Gogol Bordello: Lessons Learned in Caffeine, Punctuality and Randori

Delayed blog post alert!
I saw Gogol Bordello, a gypsy punk band, perform in Burlington, VT on June 6. I learned a few things, and validated others which I already knew.
First, let be back up to that morning’s Aikido class, where lesson one of the day took place. Sensei told me, early during our first technique, that “nidan is about not being there.” Essentially, when uke attacks, you should not be meeting in a head-on collision, and move into a space where you are better balanced and positioned to respond to the attack. I practiced this in the morning as kokyu-nage (which at first I had difficulty with because it looked like tenchi-nage done halfway), and again that evening. More on that in a moment.
Preparing for a late night, I did a few things. First off, I had a couple of mixed espresso drinks at my friend’s coffee shop around lunchtime. I planned on supplementing these with a nap, but unfortunately could not find the time to fit one in. So, I snacked on chocolate covered coffee beans, figuring that they would give me that extra kick I needed to make it through the night.
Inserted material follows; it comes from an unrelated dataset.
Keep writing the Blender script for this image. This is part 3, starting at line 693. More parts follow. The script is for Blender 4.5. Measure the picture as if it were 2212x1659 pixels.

I also learned that, even if you hear that a band has “no opening act,” they will still not take to the stage for at least one (or, in the case, two and a half) hour(s) after admission. The doors opened at 8:30. At around 9pm, a DJ took to the stage and played typical DJ music for an hour. Most of the crowd were not terribly impressed. At around 10:30, a dancer from the band appeared. The crowd thought she heralded the arrival of the rest of the crew, but that did not happen for another 15 minutes or so. Finally, the lead singer appeared, followed shortly by the rest of the band, and things began to liven up. This was a good thing, as I was getting tired and yawning. One of my companions actually had suggested leaving because she was so frustrated with the wait, and she was the biggest fan in our group.
Third lesson of the day: do not expect gypsies to be punctual. They operate on their own schedule.
Fourth lesson: chocolate covered coffee beans do not have that much caffeine in them! You actually get more from drinking the coffee. It was 10:30pm and I was yawning. Not a good sign.
What do gypsy punk and Aikido have in common? Randori! Two words: “Mosh pit.” I was warned ahead of time, just as the music started, that I was standing at the edge of the mosh pit. I’d heard about these things, even seen video of them, but this was my first experience in one. It started simply enough, with the guy immediately to my left encroaching into my space, which is to say, jabbing his elbow into my ribs. (This was unintentional, I’m sure, as there simply wasn’t enough room to move.) Then the crowd started to bounce. And sway. A lot. The next thing I knew, I was getting tossed every which way with the crowd. Keeping my balance was an exercise, to say the least, as several people around me were smart enough to drop their drinks (spilling lots of ice all around) as soon as they started hopping to the beat. This went on (and off) for a couple of hours, during almost every song that they played. I held my ground the whole time, after positioning a friend to my right so I had one less angle to worry about. The real fun was when the guy in front and to my left, who had to weigh at least 300#, started to bounce around. There was nothing to be done except get out of his way, which I did. A lot. Lesson five: If you don’t practice randori in Aikido class, give a mosh pit a try, as there are a lot of common elements, including colliding bodies, flying fists, and the need to pay close attention to your personal space.
Final lesson of the day: Gypsies know how to look cool, even especially if wielding an accordion.